永陽郡廃止

獻帝起居注曰「初平四年十二月、已分漢陽・上郡為永陽、以郷亭為屬縣。」
(『続漢書』志第二十三、郡国志五、漢陽郡)

後漢末、涼州の漢陽(天水)郡のあたりに永陽郡というのが新設されたそうだ。




上記引用中では「上郡」とあるが、あまりにも遠すぎるので「上邽」のことではないかと言われている。



そうなら涼州内のことということになり、漢陽郡の一部が独立して一つの郡になったということである。
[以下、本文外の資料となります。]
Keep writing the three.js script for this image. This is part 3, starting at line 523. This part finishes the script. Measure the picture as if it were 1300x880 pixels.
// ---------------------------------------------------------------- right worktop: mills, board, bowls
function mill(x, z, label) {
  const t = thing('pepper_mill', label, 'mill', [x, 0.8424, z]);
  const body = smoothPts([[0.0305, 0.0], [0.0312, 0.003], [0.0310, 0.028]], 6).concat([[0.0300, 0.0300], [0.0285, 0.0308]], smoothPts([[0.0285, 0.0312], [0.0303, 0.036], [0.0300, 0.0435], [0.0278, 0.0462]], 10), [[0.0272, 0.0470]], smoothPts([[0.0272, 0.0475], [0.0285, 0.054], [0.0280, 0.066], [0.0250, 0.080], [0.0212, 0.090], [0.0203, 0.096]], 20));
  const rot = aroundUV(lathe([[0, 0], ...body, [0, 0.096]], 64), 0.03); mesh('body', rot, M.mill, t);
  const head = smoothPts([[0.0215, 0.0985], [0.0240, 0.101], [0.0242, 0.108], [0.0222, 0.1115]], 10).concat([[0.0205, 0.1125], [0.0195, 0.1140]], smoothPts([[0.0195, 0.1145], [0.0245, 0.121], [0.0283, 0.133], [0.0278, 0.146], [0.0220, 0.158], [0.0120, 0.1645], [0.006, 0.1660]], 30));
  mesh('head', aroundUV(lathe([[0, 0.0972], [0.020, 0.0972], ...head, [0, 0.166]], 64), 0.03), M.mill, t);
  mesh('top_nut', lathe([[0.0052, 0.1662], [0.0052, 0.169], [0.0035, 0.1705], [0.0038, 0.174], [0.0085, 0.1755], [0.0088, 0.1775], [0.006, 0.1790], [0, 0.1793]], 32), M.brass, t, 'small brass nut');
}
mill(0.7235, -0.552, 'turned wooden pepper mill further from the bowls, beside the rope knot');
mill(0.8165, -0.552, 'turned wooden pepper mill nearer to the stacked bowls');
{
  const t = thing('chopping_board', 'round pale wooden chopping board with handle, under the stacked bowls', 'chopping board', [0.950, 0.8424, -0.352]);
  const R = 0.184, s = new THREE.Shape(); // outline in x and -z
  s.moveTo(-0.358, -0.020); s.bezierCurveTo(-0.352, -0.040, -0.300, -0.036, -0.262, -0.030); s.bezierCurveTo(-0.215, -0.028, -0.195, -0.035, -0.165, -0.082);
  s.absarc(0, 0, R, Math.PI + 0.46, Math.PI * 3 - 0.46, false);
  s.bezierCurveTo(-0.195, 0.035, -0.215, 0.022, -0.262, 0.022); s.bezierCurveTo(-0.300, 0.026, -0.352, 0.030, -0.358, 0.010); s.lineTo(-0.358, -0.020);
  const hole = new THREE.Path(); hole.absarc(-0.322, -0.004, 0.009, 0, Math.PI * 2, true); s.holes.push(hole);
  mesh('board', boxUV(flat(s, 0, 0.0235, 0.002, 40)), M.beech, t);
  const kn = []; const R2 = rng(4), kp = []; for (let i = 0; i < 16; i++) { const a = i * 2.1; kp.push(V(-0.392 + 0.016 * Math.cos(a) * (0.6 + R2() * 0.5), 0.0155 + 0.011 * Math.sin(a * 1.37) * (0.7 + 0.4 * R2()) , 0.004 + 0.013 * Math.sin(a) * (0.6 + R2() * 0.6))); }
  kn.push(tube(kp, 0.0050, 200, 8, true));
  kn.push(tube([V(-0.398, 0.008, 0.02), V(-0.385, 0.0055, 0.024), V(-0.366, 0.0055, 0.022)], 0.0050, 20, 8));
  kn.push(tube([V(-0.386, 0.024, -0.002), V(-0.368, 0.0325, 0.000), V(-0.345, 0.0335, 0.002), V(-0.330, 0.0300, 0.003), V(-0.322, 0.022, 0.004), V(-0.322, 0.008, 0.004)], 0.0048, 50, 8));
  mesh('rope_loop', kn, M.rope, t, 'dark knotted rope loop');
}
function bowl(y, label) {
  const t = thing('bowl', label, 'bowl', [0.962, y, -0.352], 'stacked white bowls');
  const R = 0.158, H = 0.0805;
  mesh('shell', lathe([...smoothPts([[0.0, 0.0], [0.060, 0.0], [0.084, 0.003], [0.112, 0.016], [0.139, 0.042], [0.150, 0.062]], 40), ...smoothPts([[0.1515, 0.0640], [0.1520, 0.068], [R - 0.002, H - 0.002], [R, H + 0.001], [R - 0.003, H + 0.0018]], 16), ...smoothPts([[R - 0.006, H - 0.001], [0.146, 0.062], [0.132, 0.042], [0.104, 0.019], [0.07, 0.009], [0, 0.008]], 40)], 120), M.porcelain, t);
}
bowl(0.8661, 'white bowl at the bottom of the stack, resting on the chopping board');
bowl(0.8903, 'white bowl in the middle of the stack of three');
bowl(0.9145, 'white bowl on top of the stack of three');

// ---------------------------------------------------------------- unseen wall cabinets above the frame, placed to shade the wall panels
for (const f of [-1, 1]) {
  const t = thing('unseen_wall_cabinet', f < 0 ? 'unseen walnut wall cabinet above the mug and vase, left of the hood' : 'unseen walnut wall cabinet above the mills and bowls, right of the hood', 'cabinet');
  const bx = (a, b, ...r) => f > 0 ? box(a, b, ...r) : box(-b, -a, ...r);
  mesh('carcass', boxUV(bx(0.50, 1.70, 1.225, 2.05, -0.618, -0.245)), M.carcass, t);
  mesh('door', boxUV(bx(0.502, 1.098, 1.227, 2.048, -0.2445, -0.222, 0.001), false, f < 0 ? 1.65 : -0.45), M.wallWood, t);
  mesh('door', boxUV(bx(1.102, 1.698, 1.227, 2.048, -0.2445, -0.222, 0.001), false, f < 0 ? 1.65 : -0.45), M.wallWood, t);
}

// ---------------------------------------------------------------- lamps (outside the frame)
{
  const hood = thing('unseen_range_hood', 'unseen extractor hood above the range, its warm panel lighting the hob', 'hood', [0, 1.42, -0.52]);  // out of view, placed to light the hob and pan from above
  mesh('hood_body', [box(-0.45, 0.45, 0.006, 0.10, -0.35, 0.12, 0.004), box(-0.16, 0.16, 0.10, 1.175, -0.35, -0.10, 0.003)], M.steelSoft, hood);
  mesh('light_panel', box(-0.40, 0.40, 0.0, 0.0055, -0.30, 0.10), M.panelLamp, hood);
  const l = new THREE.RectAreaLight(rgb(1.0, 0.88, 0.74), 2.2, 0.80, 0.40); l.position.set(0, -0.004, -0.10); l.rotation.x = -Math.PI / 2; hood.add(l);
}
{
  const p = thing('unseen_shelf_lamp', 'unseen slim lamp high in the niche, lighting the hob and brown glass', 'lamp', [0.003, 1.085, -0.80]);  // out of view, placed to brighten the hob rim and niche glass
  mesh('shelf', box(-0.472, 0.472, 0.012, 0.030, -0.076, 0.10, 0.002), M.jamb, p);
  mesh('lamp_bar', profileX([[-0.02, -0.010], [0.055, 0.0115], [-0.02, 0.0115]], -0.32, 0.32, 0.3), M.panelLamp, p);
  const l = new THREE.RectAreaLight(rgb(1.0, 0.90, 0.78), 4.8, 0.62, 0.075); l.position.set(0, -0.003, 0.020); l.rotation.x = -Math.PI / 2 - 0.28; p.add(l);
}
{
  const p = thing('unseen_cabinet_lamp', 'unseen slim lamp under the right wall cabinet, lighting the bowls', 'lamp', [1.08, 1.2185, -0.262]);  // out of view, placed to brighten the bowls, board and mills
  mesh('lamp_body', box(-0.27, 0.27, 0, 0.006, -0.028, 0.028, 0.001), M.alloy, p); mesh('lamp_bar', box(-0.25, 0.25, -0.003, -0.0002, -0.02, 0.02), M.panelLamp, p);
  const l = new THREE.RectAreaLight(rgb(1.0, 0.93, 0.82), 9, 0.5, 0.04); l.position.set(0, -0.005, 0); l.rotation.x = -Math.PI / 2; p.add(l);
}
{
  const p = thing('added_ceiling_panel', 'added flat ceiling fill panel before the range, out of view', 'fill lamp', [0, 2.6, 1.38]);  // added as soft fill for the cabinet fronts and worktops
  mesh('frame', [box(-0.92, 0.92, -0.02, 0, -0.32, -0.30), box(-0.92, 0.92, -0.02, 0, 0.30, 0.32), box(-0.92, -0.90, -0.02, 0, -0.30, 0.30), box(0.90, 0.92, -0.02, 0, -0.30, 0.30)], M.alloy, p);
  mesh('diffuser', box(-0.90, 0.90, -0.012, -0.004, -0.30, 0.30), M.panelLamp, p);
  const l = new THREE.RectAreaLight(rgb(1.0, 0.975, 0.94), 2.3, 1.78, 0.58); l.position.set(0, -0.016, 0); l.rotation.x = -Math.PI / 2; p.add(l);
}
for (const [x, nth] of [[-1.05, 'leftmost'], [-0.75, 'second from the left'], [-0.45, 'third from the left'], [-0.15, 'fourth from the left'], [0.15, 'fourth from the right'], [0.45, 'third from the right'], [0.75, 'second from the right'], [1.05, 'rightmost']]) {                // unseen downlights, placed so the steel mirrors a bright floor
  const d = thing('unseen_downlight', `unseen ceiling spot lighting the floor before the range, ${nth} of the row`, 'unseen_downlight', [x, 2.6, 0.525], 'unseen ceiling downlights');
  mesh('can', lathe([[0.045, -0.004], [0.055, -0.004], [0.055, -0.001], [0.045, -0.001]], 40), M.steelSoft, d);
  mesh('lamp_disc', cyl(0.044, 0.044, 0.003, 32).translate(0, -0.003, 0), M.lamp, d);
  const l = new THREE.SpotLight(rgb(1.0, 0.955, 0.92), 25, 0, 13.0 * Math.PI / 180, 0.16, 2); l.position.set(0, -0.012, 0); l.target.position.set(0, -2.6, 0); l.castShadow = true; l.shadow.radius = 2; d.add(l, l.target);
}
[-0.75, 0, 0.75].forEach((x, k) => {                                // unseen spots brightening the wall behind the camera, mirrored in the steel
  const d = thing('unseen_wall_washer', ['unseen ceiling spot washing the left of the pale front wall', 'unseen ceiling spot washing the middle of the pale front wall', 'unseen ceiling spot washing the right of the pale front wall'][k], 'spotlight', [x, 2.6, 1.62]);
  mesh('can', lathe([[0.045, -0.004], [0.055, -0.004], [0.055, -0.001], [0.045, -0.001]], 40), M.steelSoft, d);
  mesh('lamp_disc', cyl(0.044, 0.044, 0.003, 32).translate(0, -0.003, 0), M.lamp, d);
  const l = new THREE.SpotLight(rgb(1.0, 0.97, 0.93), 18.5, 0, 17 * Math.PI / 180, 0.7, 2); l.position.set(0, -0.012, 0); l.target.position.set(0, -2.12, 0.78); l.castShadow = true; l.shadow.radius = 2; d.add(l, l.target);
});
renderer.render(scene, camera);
十九年春正月、始耕籍田。南安趙衢・漢陽尹奉等討(馬)超、梟其妻子、超奔漢中。韓遂徙金城、入氐王千萬部、率羌・胡萬餘騎與夏侯淵戰、撃、大破之,遂走西平。淵與諸將攻興國、屠之。省安東・永陽郡。
(『三国志』巻一、武帝紀)


なお、この永陽郡は建安十九年、涼州における馬超の反乱が馬超敗走によって決着すると廃止されている。
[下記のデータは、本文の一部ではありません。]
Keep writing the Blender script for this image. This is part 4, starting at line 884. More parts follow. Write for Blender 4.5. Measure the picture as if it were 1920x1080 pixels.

このタイミングを考えると、そもそもこの永陽郡というのは半独立状態となった強力な在地豪族か何かを太守として遇するための郡で、馬超の乱でその太守が敗れたか、あるいは反乱側についたかしたために元の通り漢陽郡に併合された、ということなんじゃないだろうか。





子(蓋)順、官至永陽太守。
(『後漢書』列伝第四十八、蓋勲伝)


なお、永陽太守になった記録として涼州で活躍した蓋勲の子の名前が出てくる。



蓋勲は漢陽郡の長史となって代々の刺史に煙たがれた存在だったので、その息子も漢陽近辺で人心を得た実力者になっていて、それで太守に選ばれたのかもしれない。


まあ、その辺は全て憶測であるが。